§ SUPPLIED INFORMATION
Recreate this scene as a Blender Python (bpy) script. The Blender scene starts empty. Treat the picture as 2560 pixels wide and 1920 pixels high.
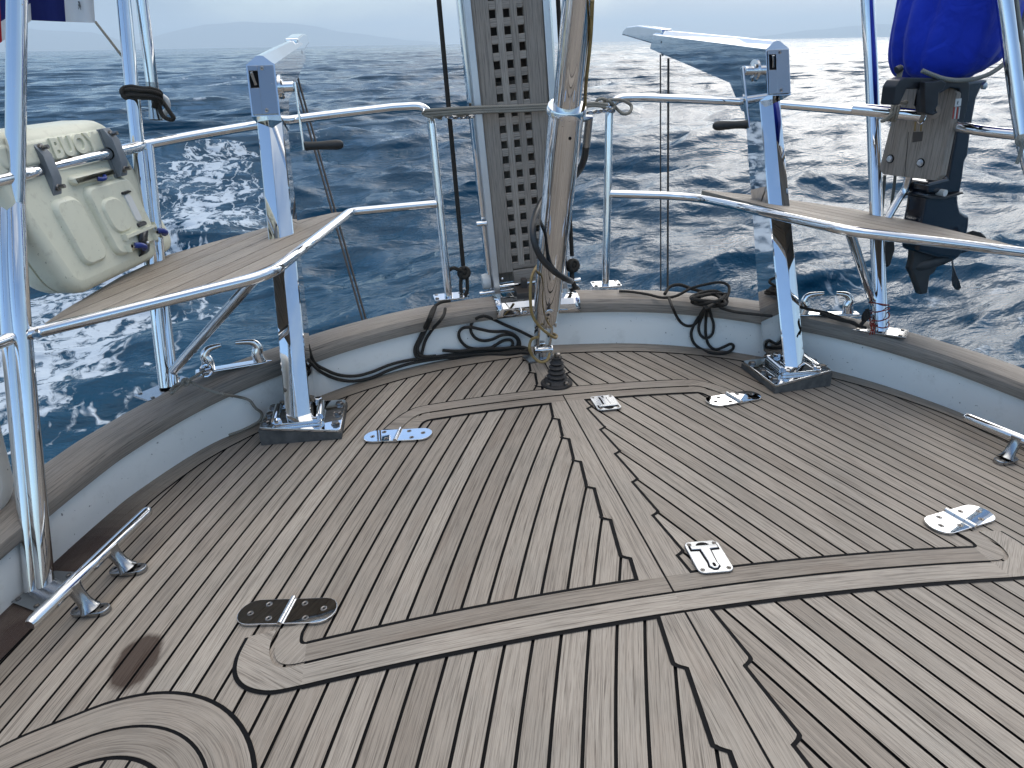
import bpy, bmesh, math, random
import numpy as np
from mathutils import Vector, Matrix
random.seed(7); rng = np.random.default_rng(11)
PI = math.pi
sc = bpy.context.scene
COL = sc.collection
V3 = Vector

# ------------------------------------------------------------------ camera (deck frame: +Y looks astern, Z up from the deck's crown)
FPX, PITCH, ROLL, YAW = 1800.13, 0.42639, -0.030249, 0.159794
CAM = V3((-0.46005, 0.0, 0.93))
KC = 0.0521066/0.62                       # camber of the deck: z = -KC x^2
fw = V3((math.sin(YAW)*math.cos(PITCH), math.cos(YAW)*math.cos(PITCH), -math.sin(PITCH)))
rt0 = V3((math.cos(YAW), -math.sin(YAW), 0)); up0 = rt0.cross(fw)
RT = rt0*math.cos(ROLL)+up0*math.sin(ROLL); UP = -rt0*math.sin(ROLL)+up0*math.cos(ROLL)
cam_d = bpy.data.cameras.new('camera'); cam = bpy.data.objects.new('camera', cam_d); COL.objects.link(cam)
cam_d.sensor_width = 36.0; cam_d.lens = FPX/2560*36; cam_d.clip_start = 0.02; cam_d.clip_end = 90000
m3 = Matrix((RT, UP, -fw)).transposed()
cam.matrix_world = Matrix.Translation(CAM) @ m3.to_4x4()
sc.camera = cam
# the hull's trim against the sea (level frame <- deck frame)
SEA_N = V3((0.0095, -0.0182, 0.9998)).normalized()
TRIM = SEA_N.rotation_difference(V3((0, 0, 1))).to_matrix().to_4x4()
SEA_Z = -1.2

# ------------------------------------------------------------------ light
SUN_EL, SUN_AZ = math.radians(25), math.radians(35)      # azimuth from +Y towards +X
sdir = V3((math.sin(SUN_AZ)*math.cos(SUN_EL), math.cos(SUN_AZ)*math.cos(SUN_EL), math.sin(SUN_EL)))
w = bpy.data.worlds.new('World'); sc.world = w; w.use_nodes = True
nt = w.node_tree; nt.nodes.clear()
def N(t, **k):
    n = nt.nodes.new(t)
    for a, b in k.items(): setattr(n, a, b)
    return n
def L(a, b): nt.links.new(a, b)
def mth(op, a, b=None, c=None, clamp=False):
    n = N('ShaderNodeMath', operation=op); n.use_clamp = clamp
    for i, x in enumerate((a, b, c)):
        if x is None: continue
        if isinstance(x, (int, float)): n.inputs[i].default_value = x
        else: L(x, n.inputs[i])
    return n.outputs[0]
out = N('ShaderNodeOutputWorld'); bg = N('ShaderNodeBackground'); L(bg.outputs[0], out.inputs[0])
sky = N('ShaderNodeTexSky', sky_type='NISHITA'); sky.sun_disc = False
sky.sun_elevation = SUN_EL; sky.sun_rotation = SUN_AZ; sky.altitude = 0; sky.air_density = 1.0; sky.dust_density = 0.6; sky.ozone_density = 3.0
tc = N('ShaderNodeTexCoord'); sep = N('ShaderNodeSeparateXYZ'); L(tc.outputs['Generated'], sep.inputs[0])
mp = N('ShaderNodeMapping'); mp.inputs['Scale'].default_value = (1, 1, 3.2); L(tc.outputs['Generated'], mp.inputs[0])
nz = N('ShaderNodeTexNoise'); nz.inputs['Scale'].default_value = 3.1; nz.inputs['Detail'].default_value = 9; nz.inputs['Roughness'].default_value = .56; nz.inputs['Distortion'].default_value = .35
L(mp.outputs[0], nz.inputs['Vector'])
dt = N('ShaderNodeVectorMath', operation='DOT_PRODUCT'); L(tc.outputs['Generated'], dt.inputs[0]); dt.inputs[1].default_value = tuple(sdir)
cosd = mth('MAXIMUM', dt.outputs['Value'], 0.0)
halo = mth('POWER', cosd, 8.0)
dh = N('ShaderNodeVectorMath', operation='DOT_PRODUCT'); L(tc.outputs['Generated'], dh.inputs[0]); dh.inputs[1].default_value = (math.sin(SUN_AZ), math.cos(SUN_AZ), 0)
back = mth('MAXIMUM', mth('MULTIPLY', dh.outputs['Value'], -1.0), 0.0)
zz = mth('MAXIMUM', sep.outputs['Z'], 0.0)
low = mth('SUBTRACT', 1.0, mth('MULTIPLY', zz, 2.2), clamp=True)
cov = mth('ADD', mth('MULTIPLY', mth('SUBTRACT', nz.outputs['Fac'], 0.5), 2.1), mth('SUBTRACT', mth('ADD', mth('ADD', mth('ADD', 0.12, mth('MULTIPLY', mth('POWER', zz, 2.0), 0.75)), mth('MULTIPLY', mth('MULTIPLY', low, mth('SUBTRACT', 1.0, back)), 0.62)), mth('MULTIPLY', halo, 0.55)), mth('MULTIPLY', back, 0.50)))
cov = mth('MINIMUM', mth('MAXIMUM', cov, 0.0), 0.95)
lum = mth('ADD', mth('ADD', mth('ADD', 1.58, mth('MULTIPLY', mth('POWER', zz, 3.0), 12.0)), mth('ADD', mth('MULTIPLY', halo, 3.6), mth('MULTIPLY', mth('POWER', cosd, 55.0), 20.0))), mth('MULTIPLY', mth('SUBTRACT', nz.outputs['Fac'], 0.5), 1.8))
cc = N('ShaderNodeVectorMath', operation='SCALE'); L(lum, cc.inputs['Scale'])
tint = N('ShaderNodeMix', data_type='RGBA'); L(mth('MAXIMUM', mth('MULTIPLY', mth('POWER', cosd, 3.0), 1.2, clamp=True), mth('MULTIPLY', mth('POWER', zz, 1.6), 1.6, clamp=True)), tint.inputs[0]); tint.inputs[6].default_value = (0.60, 0.91, 1.27, 1); tint.inputs[7].default_value = (1.0, 0.965, 0.92, 1); L(tint.outputs[2], cc.inputs[0])
mx = N('ShaderNodeMix', data_type='RGBA'); L(cov, mx.inputs[0]); L(sky.outputs[0], mx.inputs[6]); L(cc.outputs[0], mx.inputs[7])
L(mx.outputs[2], bg.inputs[0]); bg.inputs[1].default_value = 0.15
sun_d = bpy.data.lights.new('sun', 'SUN'); sun_d.energy = 0.5; sun_d.angle = math.radians(50); sun_d.color = (1.0, 0.95, 0.88)
sun = bpy.data.objects.new('sun', sun_d); COL.objects.link(sun)
sun.rotation_euler = sdir.to_track_quat('Z', 'Y').to_euler()
sc.view_settings.view_transform = 'Standard'; sc.view_settings.look = 'None'; sc.view_settings.gamma = 1; sc.view_settings.exposure = 0.80
sc.render.engine = 'CYCLES'; sc.cycles.use_denoising = True
sc.cycles.max_bounces = 8; sc.cycles.glossy_bounces = 5; sc.cycles.diffuse_bounces = 3; sc.cycles.transmission_bounces = 4; sc.cycles.volume_bounces = 0
sc.cycles.caustics_reflective = False; sc.cycles.caustics_refractive = False; sc.cycles.sample_clamp_indirect = 6

# ------------------------------------------------------------------ materials
class NB:
    def __init__(s, name):
        s.m = bpy.data.materials.new(name); s.m.use_nodes = True; s.t = s.m.node_tree
        s.p = s.t.nodes['Principled BSDF']
    def n(s, t, ins=None, **k):
        x = s.t.nodes.new(t)
        for a, b in k.items(): setattr(x, a, b)
        for a, b in (ins or {}).items(): s.set(x.inputs[a], b)
        return x
    def set(s, sock, v):
        if hasattr(v, 'node'): s.t.links.new(v, sock)
        else: sock.default_value = v
    def math(s, op, a, b=None, c=None, clamp=False):
        x = s.n('ShaderNodeMath', operation=op); x.use_clamp = clamp
        for i, v in enumerate((a, b, c)):
            if v is not None: s.set(x.inputs[i], v)
        return x.outputs[0]
    def coord(s, kind='Object', scale=(1, 1, 1)):
        c = s.n('ShaderNodeTexCoord').outputs[kind]
        return s.n('ShaderNodeMapping', {'Vector': c, 'Scale': scale}).outputs[0]
    def uv(s, name, scale=(1, 1, 1)):
        c = s.n('ShaderNodeUVMap', uv_map=name).outputs[0]
        return s.n('ShaderNodeMapping', {'Vector': c, 'Scale': scale}).outputs[0]
    def noise(s, vec, scale, detail=4, rough=.55, dist=0, out='Fac'):
        x = s.n('ShaderNodeTexNoise', {'Vector': vec, 'Scale': scale, 'Detail': detail, 'Roughness': rough, 'Distortion': dist})
        return x.outputs[out]
    def ramp(s, f, stops):
        r = s.n('ShaderNodeValToRGB', {'Fac': f}); e = r.color_ramp.elements
        while len(e) < len(stops): e.new(.5)
        for q, (p, c) in zip(e, stops): q.position = p; q.color = (*c, 1) if len(c) == 3 else c
        return r.outputs[0]
    def rng(s, f, a, b, c, d):
        return s.n('ShaderNodeMapRange', {'Value': f, 'From Min': a, 'From Max': b, 'To Min': c, 'To Max': d}).outputs[0]
    def mix(s, f, a, b, blend='MIX'):
        x = s.n('ShaderNodeMix', data_type='RGBA', blend_type=blend)
        for i, v in ((0, f), (6, a), (7, b)):
            if isinstance(v, tuple) and len(v) == 3: v = (*v, 1)
            s.set(x.inputs[i], v)
        return x.outputs[2]
    def bump(s, h, strength, dist):
        b = s.n('ShaderNodeBump', {'Height': h, 'Strength': strength, 'Distance': dist})
        s.set(s.p.inputs['Normal'], b.outputs[0]); return b
    def P(s, **k):
        for a, v in k.items():
            a = {'base': 'Base Color', 'rough': 'Roughness', 'metal': 'Metallic', 'spec': 'Specular IOR Level', 'ior': 'IOR'}.get(a, a)
            if isinstance(v, tuple) and len(v) == 3: v = (*v, 1)
            s.set(s.p.inputs[a], v)
        return s
M = {}
def steel(name, c, r, amt):
    b = NB(name); co = b.coord()
    f = b.noise(co, 7, 6, .65); g = b.noise(co, 60, 3, .6)
    spots = b.math('GREATER_THAN', b.noise(co, 150, 2, .5), .77)
    b.P(base=b.mix(spots, b.mix(f, c, tuple(x*.86 for x in c)), (.33, .27, .20)), metal=1.0,
        rough=b.math('ADD', b.math('ADD', b.rng(f, .35, .75, r, r+amt), b.rng(g, .45, .7, 0, amt*.5)), b.math('MULTIPLY', spots, .3)))
    b.bump(b.noise(co, 5, 2, .5), .03, .01)
    M[name] = b.m
steel('steel', (.76, .77, .78), .012, .035)
steel('satin_steel', (.38, .39, .40), .16, .07)
steel('alloy', (.62, .64, .66), .30, .2)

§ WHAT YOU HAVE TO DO
Write out again exactly the lines from the start of the data above through the line containing "V3 = Vector", inclusive, excluding any pictures.

§ FINAL ANSWER
Recreate this scene as a Blender Python (bpy) script. The Blender scene starts empty. Treat the picture as 2560 pixels wide and 1920 pixels high.
import bpy, bmesh, math, random
import numpy as np
from mathutils import Vector, Matrix
random.seed(7); rng = np.random.default_rng(11)
PI = math.pi
sc = bpy.context.scene
COL = sc.collection
V3 = Vector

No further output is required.